The problem |
Print exactly the lines running from the one that holds "Recreate this scene" through the one that holds "from mathutils import Vector, Matrix", please, and leave the pictures out.

Provided records |
......
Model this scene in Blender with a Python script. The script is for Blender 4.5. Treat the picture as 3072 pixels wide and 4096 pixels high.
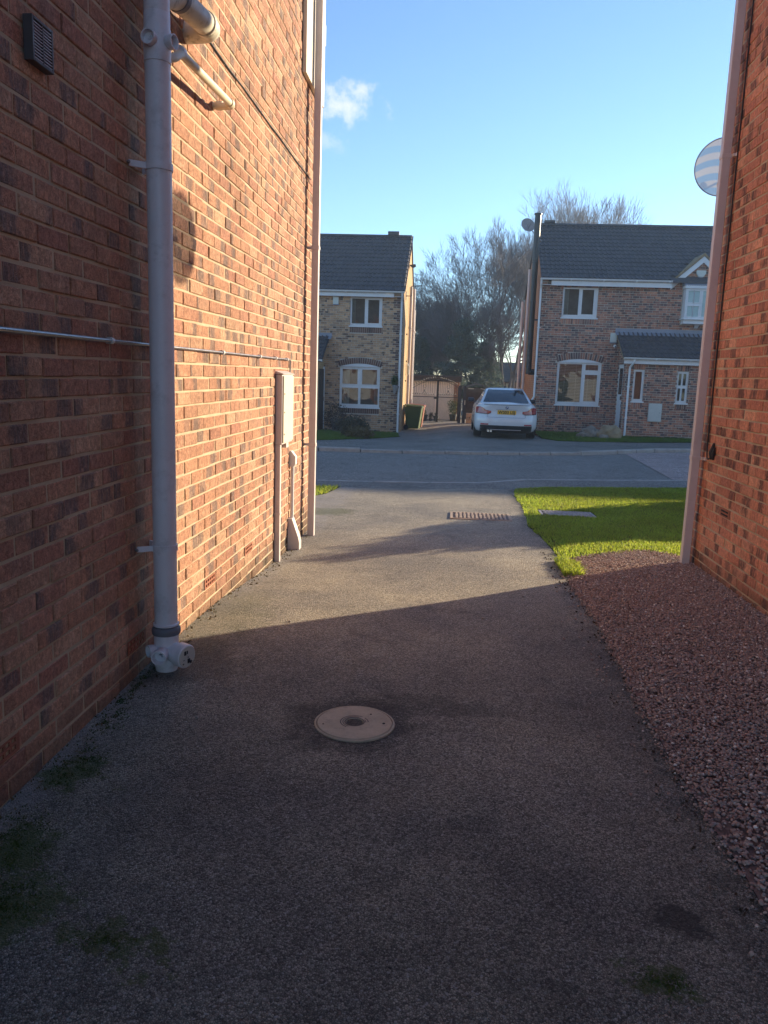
......
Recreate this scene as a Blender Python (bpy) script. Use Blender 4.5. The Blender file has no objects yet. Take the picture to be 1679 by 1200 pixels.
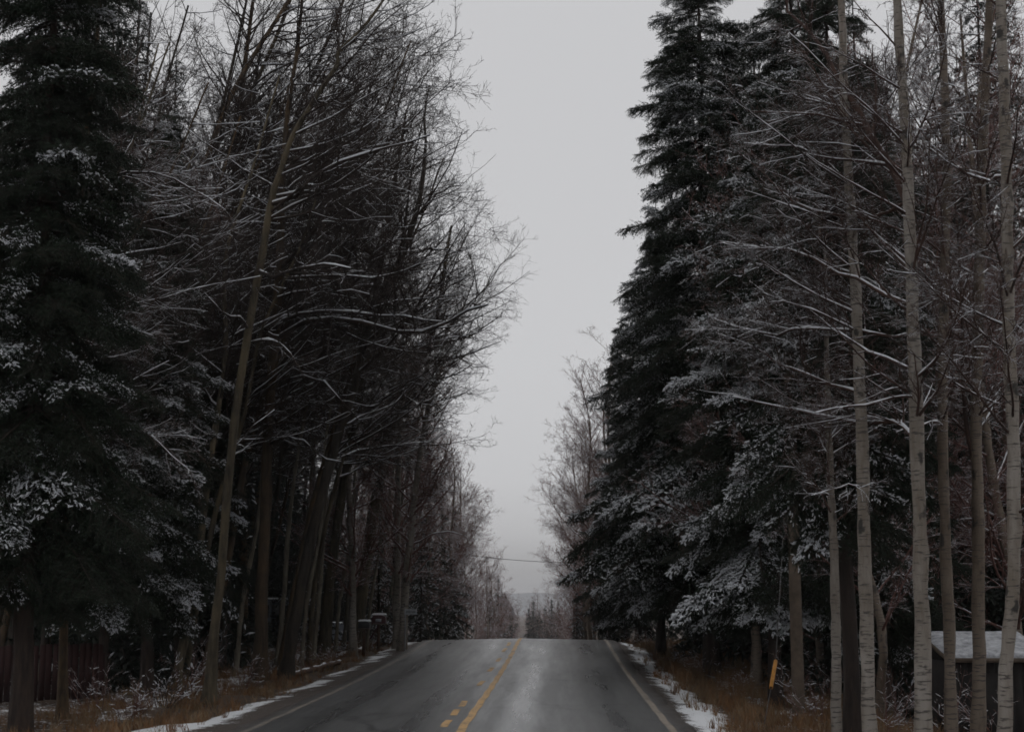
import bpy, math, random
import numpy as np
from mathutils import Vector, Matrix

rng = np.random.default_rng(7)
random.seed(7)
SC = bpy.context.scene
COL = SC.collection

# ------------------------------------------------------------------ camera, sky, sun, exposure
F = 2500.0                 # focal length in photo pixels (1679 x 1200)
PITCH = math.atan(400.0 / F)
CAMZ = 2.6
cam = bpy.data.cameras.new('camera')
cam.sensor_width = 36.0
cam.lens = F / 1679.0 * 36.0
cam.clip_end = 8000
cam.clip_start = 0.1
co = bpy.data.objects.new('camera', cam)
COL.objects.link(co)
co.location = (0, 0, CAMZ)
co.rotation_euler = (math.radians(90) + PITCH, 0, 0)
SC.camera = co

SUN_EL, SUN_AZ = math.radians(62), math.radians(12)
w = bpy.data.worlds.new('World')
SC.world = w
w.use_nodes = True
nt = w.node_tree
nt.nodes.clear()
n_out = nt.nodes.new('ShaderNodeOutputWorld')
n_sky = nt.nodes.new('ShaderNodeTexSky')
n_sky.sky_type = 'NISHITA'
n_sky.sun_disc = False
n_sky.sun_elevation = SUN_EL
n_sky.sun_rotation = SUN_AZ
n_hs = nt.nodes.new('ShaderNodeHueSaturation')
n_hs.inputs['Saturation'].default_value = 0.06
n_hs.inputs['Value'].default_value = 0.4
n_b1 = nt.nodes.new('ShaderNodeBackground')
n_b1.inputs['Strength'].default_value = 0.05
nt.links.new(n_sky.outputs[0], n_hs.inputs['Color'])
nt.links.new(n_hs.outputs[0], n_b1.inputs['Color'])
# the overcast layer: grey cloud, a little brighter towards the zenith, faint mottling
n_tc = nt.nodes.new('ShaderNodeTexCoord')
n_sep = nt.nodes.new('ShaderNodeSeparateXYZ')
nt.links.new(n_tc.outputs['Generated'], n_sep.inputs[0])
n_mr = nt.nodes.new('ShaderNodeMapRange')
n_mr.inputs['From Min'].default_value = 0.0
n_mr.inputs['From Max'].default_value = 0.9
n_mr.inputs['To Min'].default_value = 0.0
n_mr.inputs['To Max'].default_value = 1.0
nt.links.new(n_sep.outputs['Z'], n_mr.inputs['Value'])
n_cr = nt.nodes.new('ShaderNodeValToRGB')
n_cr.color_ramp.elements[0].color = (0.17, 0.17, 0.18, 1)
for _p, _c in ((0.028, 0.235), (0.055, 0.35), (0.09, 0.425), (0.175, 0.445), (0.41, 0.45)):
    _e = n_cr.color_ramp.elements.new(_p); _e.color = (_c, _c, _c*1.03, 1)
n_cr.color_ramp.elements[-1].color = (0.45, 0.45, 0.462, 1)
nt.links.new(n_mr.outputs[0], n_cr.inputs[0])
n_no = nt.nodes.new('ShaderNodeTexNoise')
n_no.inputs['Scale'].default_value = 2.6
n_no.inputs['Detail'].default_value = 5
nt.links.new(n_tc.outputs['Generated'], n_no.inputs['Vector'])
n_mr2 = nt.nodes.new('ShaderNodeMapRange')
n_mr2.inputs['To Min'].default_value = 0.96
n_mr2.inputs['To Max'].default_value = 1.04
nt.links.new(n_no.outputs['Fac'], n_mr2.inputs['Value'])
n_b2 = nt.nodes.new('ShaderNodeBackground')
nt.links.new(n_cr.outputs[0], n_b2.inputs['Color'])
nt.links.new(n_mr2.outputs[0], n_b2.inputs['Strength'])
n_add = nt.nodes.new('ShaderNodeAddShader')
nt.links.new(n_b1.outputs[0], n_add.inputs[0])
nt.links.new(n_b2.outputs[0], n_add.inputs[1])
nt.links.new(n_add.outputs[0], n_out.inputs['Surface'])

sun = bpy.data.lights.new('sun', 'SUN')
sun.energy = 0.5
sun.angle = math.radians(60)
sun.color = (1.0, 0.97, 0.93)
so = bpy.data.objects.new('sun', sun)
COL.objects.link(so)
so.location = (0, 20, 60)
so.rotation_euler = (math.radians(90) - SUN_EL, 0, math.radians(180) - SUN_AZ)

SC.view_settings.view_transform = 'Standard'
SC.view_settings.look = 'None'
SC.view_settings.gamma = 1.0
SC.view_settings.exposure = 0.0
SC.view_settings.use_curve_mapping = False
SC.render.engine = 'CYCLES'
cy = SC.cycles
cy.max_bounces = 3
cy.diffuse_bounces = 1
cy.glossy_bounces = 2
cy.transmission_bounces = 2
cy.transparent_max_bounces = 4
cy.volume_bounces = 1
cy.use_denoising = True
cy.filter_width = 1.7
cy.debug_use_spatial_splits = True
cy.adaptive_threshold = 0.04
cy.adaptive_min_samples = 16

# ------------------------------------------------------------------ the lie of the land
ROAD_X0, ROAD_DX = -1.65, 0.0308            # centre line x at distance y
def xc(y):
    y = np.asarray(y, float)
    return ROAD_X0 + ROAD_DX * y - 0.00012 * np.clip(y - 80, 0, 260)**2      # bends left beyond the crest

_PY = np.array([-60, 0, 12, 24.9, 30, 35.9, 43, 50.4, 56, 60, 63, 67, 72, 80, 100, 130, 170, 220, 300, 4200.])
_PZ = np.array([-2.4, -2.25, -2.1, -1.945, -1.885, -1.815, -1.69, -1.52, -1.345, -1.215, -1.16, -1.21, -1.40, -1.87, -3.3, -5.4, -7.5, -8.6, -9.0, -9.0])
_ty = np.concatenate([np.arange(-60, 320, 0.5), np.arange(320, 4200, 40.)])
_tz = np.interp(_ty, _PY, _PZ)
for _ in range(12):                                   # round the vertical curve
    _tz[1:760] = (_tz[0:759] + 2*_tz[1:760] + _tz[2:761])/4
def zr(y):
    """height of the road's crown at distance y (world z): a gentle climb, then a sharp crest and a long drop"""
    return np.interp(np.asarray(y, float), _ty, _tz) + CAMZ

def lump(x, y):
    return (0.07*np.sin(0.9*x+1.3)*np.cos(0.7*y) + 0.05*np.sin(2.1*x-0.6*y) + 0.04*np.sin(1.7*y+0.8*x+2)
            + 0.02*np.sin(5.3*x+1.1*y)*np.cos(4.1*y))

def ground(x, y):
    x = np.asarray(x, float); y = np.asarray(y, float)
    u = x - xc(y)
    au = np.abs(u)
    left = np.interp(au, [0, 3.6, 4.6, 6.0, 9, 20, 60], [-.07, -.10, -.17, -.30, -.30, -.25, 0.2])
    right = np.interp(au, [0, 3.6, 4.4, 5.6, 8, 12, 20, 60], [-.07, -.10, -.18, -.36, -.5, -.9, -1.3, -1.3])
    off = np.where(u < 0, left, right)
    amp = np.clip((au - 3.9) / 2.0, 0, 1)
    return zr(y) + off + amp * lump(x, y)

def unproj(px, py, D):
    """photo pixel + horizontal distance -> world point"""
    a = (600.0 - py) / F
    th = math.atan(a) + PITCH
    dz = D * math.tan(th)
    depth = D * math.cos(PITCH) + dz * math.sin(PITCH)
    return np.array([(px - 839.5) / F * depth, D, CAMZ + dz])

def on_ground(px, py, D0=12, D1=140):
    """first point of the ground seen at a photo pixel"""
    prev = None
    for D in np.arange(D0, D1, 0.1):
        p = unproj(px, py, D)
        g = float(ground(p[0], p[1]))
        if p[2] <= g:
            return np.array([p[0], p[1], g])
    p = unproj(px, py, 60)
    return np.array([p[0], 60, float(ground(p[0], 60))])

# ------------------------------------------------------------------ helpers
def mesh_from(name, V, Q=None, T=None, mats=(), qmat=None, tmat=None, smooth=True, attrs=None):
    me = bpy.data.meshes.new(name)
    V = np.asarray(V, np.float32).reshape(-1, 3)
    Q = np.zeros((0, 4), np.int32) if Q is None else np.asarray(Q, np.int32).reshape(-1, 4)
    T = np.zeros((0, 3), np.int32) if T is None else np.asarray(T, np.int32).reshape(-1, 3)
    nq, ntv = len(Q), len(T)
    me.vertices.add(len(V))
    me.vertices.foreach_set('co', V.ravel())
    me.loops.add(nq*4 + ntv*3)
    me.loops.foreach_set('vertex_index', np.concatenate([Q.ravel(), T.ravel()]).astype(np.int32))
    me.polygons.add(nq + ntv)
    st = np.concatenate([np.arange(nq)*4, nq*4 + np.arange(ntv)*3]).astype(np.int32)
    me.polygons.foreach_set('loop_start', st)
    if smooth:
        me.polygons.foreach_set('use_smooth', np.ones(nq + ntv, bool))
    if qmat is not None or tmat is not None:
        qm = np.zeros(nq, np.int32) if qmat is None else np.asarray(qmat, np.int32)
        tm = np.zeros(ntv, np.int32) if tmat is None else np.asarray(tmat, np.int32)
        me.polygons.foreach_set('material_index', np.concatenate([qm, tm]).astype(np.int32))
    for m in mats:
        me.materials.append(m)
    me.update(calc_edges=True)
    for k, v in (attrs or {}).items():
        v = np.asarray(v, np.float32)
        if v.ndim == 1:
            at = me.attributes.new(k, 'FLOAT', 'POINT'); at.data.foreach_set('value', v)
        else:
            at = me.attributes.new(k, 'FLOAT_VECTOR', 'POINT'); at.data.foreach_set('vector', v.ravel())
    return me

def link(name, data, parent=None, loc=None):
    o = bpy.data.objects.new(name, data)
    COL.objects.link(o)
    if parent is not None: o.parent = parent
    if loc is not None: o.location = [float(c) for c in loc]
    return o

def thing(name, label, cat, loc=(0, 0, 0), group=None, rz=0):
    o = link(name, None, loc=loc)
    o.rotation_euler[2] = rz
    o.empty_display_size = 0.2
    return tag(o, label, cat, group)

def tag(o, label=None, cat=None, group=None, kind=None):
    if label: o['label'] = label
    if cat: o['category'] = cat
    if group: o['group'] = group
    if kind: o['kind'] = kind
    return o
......
Solution for this exercise |
Recreate this scene as a Blender Python (bpy) script. Use Blender 4.5. The Blender file has no objects yet. Take the picture to be 1679 by 1200 pixels.
import bpy, math, random
import numpy as np
from mathutils import Vector, Matrix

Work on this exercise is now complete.